The "let usage decide" policy was put in place to prevent a recurrance
of the James Cooke Brown failure mode--

No.  "letting usage decide", had nothing to do with JCB.

The policy of having a formal baseline, and being resistant to change imposed from on high was a response to one aspect of JCB's failure - the inability to get people to stop talking about the language (and endlessly proposing changes) and start using it.  We've largely accomplished that much.  People use the language, and ask "how to say it" questions.


> a failure mode which is no longer possible in the current environment.

I wish.

I can easily imagine a huge number of people deserting the project if, for example, a sufficiently radical orthography change was proposed by someone and adopted by the byfy.  Whether that would kill the project is hard to say, but any mass exodus in response to an official change from 'on high' would be precisely "the James Cooke Brown failure mode".


> We need a policy that
mitigates the failure mode we're seeing, not the one that threatened
us decades ago. Now our failure mode is lack of decisiveness.
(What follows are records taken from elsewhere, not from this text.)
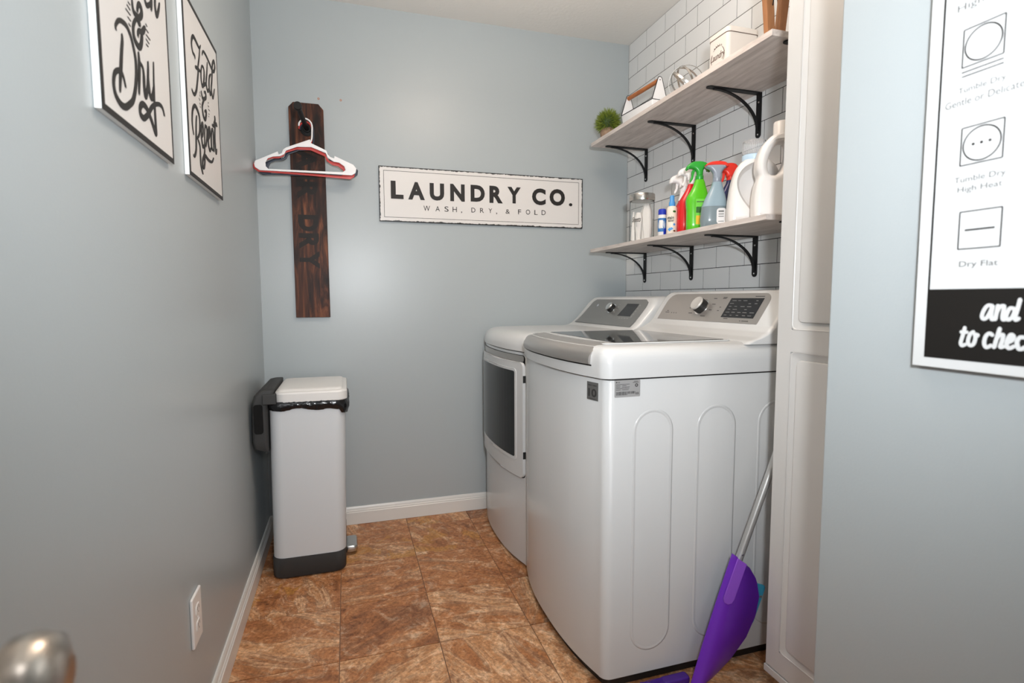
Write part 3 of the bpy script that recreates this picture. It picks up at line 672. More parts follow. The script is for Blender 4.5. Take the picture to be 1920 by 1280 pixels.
for i in range(5): L.append((1.044, 0.8455+i*0.0037, 0.012+0.016*rnd.random(), 0.0011)); L.append((1.062, 0.8455+i*0.0037, 0.008+0.016*rnd.random(), 0.0011))
L += [(1.094, 0.864, 0.018, 0.0012), (1.098, 0.867, 0.012, 0.0012)]
marks(bm, SP, L, 0.0002, 0.0005)
loft([[SP(1.1055+q*math.cos(2*PI*i/20), 0.857+q*math.sin(2*PI*i/20), 0.0007) for i in range(20)] for q in (0.0022, 0.0046)], cap=False, bm=bm)
me = mesh_from_bm(bm, 'p')
obj('label_print', join_meshes([me, text_mesh('LG', (1.0495, 1.0555, 0.8645, 0.8685), SP, 0.0002, bold=0.02, w0=0.0005), mesh_from_bm(plate([(1.0458+0.0019*math.cos(2*PI*i/14), 0.8665+0.0019*math.sin(2*PI*i/14)) for i in range(14)], SP, 0.0002, 0.0005), 'q')]), 'print_dark', st2, kind='stuff')

# ------------------------------------------------------------------ dryer
DY0, DY1 = 1.598, 2.268
dy = thing('clothes_dryer', 'white front-loading clothes dryer with grey door window, beside the back wall', 'dryer', (1.40, 1.93, 0))
DPp = (DY0, DY1, 1.040, 0.048, 1.775)
appliance_shell('body', DPp, [(0.010, 0.006), (0.014, 0.0), (0.872, 0.0), (0.876, 0.003)], 'enamel_front', dy, rc=0.030)
obj('seam', loft([[(x, y, z) for x, y in plan(*DPp, inset=0.006, rc=0.03)] for z in (0.873, 0.884)]), 'seam', dy)
appliance_shell('top_deck', (DY0-0.003, DY1+0.003, 1.034, 0.048, 1.780), [(0.880, 0.002), (0.882, 0.0), (0.900, 0.001), (0.917, 0.006), (0.931, 0.016), (0.942, 0.032), (0.950, 0.055), (0.9535, 0.085), (0.9545, 0.12)], 'enamel', dy, rc=0.05)
for (fx_, fy_) in ((1.09, DY0+0.05), (1.09, DY1-0.05), (1.72, DY0+0.05), (1.72, DY1-0.05)):
    obj('foot', lathe([(0.02, 0.0), (0.02, 0.006), (0.012, 0.007), (0.012, 0.012)], (fx_, fy_, 0), 16), 'black_plastic', dy, smooth=True)
def DF(u, v, w): return (front_x(-u, *DPp[:4])-w, -u, v)
def bowed_plate(outline_rows, pl, h_, w0=0.0, n=16):
    """grid plate that follows the bow: rows = (v, u0, u1)"""
    bm = bmesh.new(); T = []; B = []
    for v, a, b in outline_rows:
        T.append([bm.verts.new(pl(a+(b-a)*i/n, v, w0+h_)) for i in range(n+1)]); B.append([bm.verts.new(pl(a+(b-a)*i/n, v, w0)) for i in range(n+1)])
    for G in (T, B):
        for r1_, r2_ in zip(G, G[1:]):
            for i in range(n): bm.faces.new((r1_[i], r1_[i+1], r2_[i+1], r2_[i]))
    m_ = len(T)
    for i in range(n):
        for j in (0, m_-1): bm.faces.new((T[j][i], T[j][i+1], B[j][i+1], B[j][i]))
    for j in range(m_-1):
        for i in (0, n): bm.faces.new((T[j][i], T[j+1][i], B[j+1][i], B[j][i]))
    bmesh.ops.recalc_face_normals(bm, faces=bm.faces)
    return bm
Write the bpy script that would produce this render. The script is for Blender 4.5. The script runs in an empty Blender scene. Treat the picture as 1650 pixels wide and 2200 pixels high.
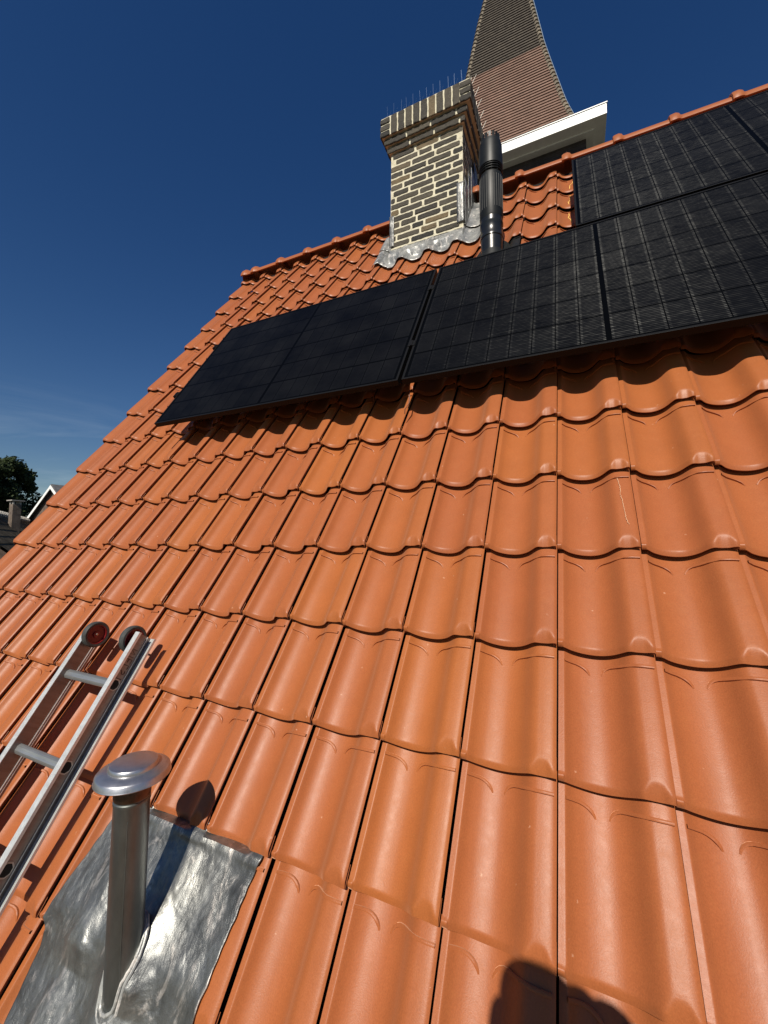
import bpy, bmesh, math, random
import numpy as np
from mathutils import Vector, Matrix, noise
random.seed(7)
rng = np.random.default_rng(7)
scene = bpy.context.scene
COL = scene.collection
# ------------------------------------------------------------------ camera
CAM = Vector((0.0529, -1.7237, -0.5341))
RW = ((0.9056477, 0.4239913, 0.0058017), (-0.0283915, 0.0742845, -0.9968328), (-0.4230794, 0.9026146, 0.0793134))
cd = bpy.data.cameras.new('camera'); cam = bpy.data.objects.new('camera', cd); COL.objects.link(cam)
cam.matrix_world = Matrix(((RW[0][0], -RW[1][0], -RW[2][0], CAM.x), (RW[0][1], -RW[1][1], -RW[2][1], CAM.y),
                           (RW[0][2], -RW[1][2], -RW[2][2], CAM.z), (0, 0, 0, 1)))
cd.sensor_fit = 'HORIZONTAL'; cd.sensor_width = 36; cd.lens = 878.64 / 1650 * 36
cd.clip_start = 0.01; cd.clip_end = 3000
scene.camera = cam
# ------------------------------------------------------------------ world, sun, exposure
SUN = Vector((0.09, -0.74, 0.665)).normalized()
elev = math.asin(SUN.z)
w = bpy.data.worlds.new('World'); scene.world = w; w.use_nodes = True
wt = w.node_tree; bg = wt.nodes['Background']
sky = wt.nodes.new('ShaderNodeTexSky'); sky.sky_type = 'NISHITA'; sky.sun_disc = False
sky.sun_elevation = elev; sky.sun_rotation = math.atan2(SUN.x, SUN.y)
sky.altitude = 0; sky.air_density = 1.15; sky.dust_density = 0.1; sky.ozone_density = 3.2
hs_ = wt.nodes.new('ShaderNodeHueSaturation'); hs_.inputs['Saturation'].default_value = 1.30; hs_.inputs['Hue'].default_value = 0.512
wt.links.new(sky.outputs[0], hs_.inputs['Color']); bg.inputs[1].default_value = 0.050
# thin cirrus low in the sky
tc_ = wt.nodes.new('ShaderNodeTexCoord'); mp_ = wt.nodes.new('ShaderNodeMapping'); mp_.inputs['Scale'].default_value = (2.2, 2.2, 9); mp_.inputs['Rotation'].default_value = (.35, .25, 0)
cn_ = wt.nodes.new('ShaderNodeTexNoise'); cn_.inputs['Scale'].default_value = 1.6; cn_.inputs['Detail'].default_value = 8; cn_.inputs['Roughness'].default_value = .62; cn_.inputs['Distortion'].default_value = .8
cr_ = wt.nodes.new('ShaderNodeValToRGB'); cr_.color_ramp.elements[0].position = .46; cr_.color_ramp.elements[1].position = .80
sz_ = wt.nodes.new('ShaderNodeSeparateXYZ'); mr_ = wt.nodes.new('ShaderNodeMapRange'); mr_.inputs['From Min'].default_value = .30; mr_.inputs['From Max'].default_value = .10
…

It is
the responsibility of centralized authority to break the impasse that
happens when you let usage *totally* decide, rather than influence.

.oicai

Until byfy gets its job done, "let usage decide" is NOT the policy, so you and others should stop blaming it.  byfy HAS the authority to *totally* decide.

http://www.lojban.org/tiki/Official+Baseline+Statement

is the policy.

The reference to "let usage decide" incorporated from the 1997 baseline statement is preceded by these words:
The following material from the 1997 baseline declaration is reiterated in the current statement, with a couple of notes as indicated. These statements apply after the language baseline is declared complete and the freeze is again imposed.
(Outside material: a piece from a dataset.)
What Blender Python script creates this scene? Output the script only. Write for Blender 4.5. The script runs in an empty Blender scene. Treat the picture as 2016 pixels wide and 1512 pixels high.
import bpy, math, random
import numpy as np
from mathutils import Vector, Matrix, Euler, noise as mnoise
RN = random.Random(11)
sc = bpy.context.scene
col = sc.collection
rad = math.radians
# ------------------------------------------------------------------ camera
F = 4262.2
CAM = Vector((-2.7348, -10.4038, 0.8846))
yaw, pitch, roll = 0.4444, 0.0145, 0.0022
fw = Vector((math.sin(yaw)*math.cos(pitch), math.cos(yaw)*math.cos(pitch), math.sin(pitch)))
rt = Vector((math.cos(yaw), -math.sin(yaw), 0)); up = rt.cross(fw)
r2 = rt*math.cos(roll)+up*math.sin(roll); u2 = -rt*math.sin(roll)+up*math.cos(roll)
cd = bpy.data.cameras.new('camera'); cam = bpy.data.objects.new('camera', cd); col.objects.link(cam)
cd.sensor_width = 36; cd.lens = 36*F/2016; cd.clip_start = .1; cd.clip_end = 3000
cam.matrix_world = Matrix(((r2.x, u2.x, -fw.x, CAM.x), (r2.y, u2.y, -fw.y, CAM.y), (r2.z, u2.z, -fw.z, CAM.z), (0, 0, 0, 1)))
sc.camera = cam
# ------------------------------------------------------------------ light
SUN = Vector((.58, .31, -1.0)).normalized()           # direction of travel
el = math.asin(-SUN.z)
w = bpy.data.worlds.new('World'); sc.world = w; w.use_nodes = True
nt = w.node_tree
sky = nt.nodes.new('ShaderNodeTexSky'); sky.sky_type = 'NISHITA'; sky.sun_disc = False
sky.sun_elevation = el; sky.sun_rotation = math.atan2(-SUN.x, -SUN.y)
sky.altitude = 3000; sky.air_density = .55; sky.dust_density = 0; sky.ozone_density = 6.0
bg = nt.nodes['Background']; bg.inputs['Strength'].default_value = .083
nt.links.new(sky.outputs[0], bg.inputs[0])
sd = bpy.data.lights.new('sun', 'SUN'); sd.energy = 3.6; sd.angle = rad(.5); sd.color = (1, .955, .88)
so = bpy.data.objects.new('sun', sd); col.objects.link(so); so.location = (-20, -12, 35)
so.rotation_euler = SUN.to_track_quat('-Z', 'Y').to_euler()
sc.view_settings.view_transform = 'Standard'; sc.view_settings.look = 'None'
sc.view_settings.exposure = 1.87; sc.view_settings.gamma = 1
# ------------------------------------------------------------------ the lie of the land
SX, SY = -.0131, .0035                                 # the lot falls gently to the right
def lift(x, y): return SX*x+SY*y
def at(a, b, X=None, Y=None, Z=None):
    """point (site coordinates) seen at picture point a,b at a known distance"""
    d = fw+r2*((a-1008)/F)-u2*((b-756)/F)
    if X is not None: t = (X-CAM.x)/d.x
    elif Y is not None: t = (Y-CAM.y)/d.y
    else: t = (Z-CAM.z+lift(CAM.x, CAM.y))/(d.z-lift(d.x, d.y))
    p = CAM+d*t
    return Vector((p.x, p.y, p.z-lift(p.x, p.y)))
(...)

Note that second sentence. "Let usage decide" applies ONLY after byfy finishes.


Robin's plan is now well underway and it will succeed.
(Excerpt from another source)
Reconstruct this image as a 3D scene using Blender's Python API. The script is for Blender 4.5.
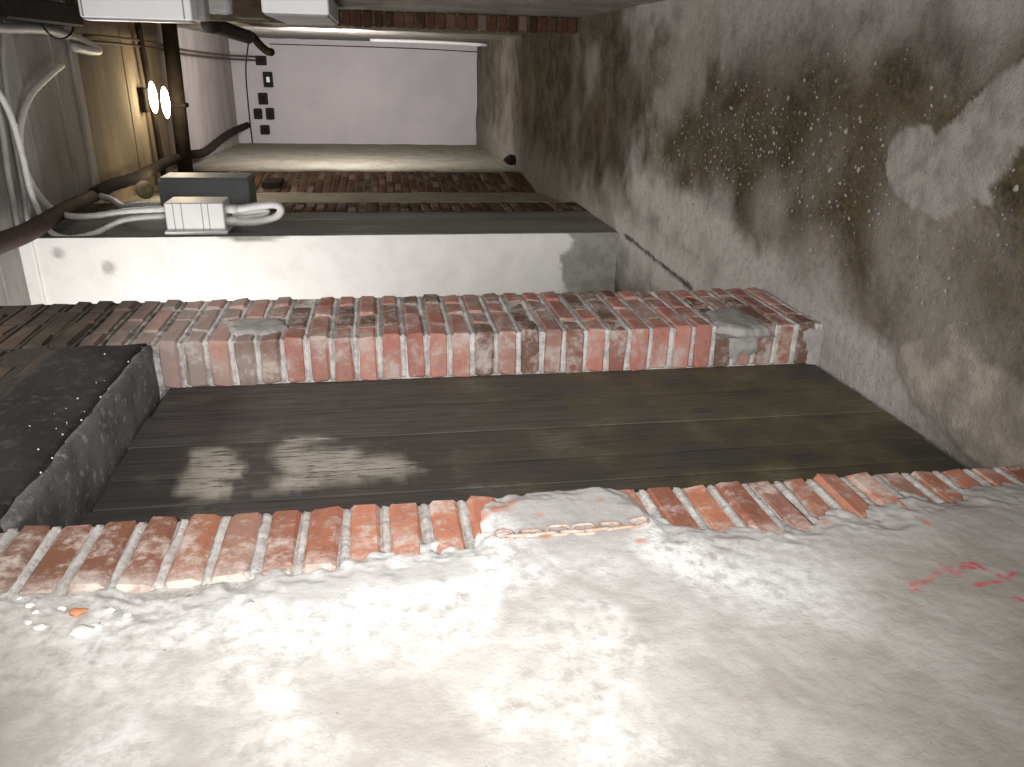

Which plan is that?  He wrote an essay which is being debated.  There is a proposal at the end that doesn't in fact deal with the current byfy paralysis, so far as I can tell, but rather talks about what will happen  at some future time when byfy has actually gotten its original job done.

If Robin's essay needs a formal change to the policy, it will be up to the member's meeting to approve it, since they approved the current policy.


> I have confidence that the tide is overwhelmingly on our side.

On whose side?  What other side is there?

In consensus politics, there shouldn't be "sides" in the sense you seem to be using the term.  The goal is agreement, not winning a battle.


> That will
prevent me going away. But I will not remain in a project that is
committed to an indefinite holding pattern.

Why are we in an indefinite holding pattern?  And what specifically do you want to *do* to change that pattern?

Redefining byfy's long-term role in the language community doesn't seem likely to change anything NOW.  It won't get a cmavo dictionary done. It won't get CLL revised to incorporate xorlo and other decisions that have been made, etc.

And if we can't get people to do the necessary work, then stagnation will continue no matter how much the policy is fiddled with.